The government set the April 1 deadline for all foreign-owned companies to start paying a 10% empowerment levy – or close shop.


Indigenisation Minister Patrick Zhuwao told journalists that the levy was part of measures to raise internal capital to fund the indigenisation programme and would be distributed through community share ownership trusts.

Companies such as mining magnet Mzi Khumalo’s Metallon Gold have already complied.

“We have an approved plan which we have started working on. The act says the plan can be implemented in five years, so that is what we are doing,” said Metallon Gold spokesman Senzo Nsimbi.
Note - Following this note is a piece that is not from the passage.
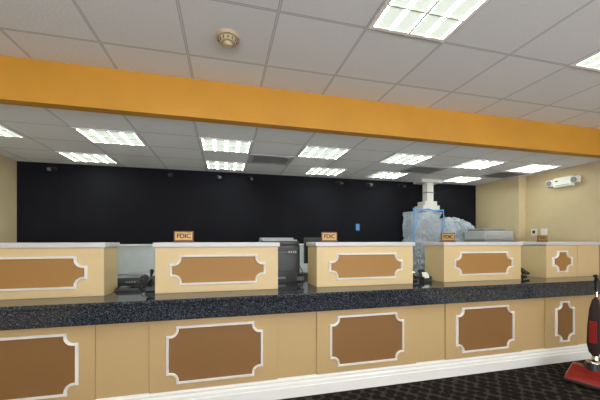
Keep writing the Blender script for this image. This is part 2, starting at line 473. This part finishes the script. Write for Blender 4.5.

Merchant Bank of Central Africa,owned by Nedbank, last week sold shares to its employees through an employee share ownership scheme.

British American Tobacco ceded majority ownership to Zimbabweans recently.

“Indigenous Zimbabweans now constitute more than 51% of the company’s share register,” said the company’s managing director, Lovemore Manatsa.

Pick n Pay is compliant since it bought 49% of Zimbabwe’s Thomas Meikles supermarkets.

Many companies approached by The Times chose to keep their indigenisation plans private.

Sources said this could be because the companies were working on pleading with the government for leniency, or for more time.

Economists said the hard-line stance taken by the government could seriously detract from Zimbabwe’s efforts to lure foreign investors.

They said the indigenisation law was at odds with the Ministry of Finance’s attempts to attract foreign direct investment.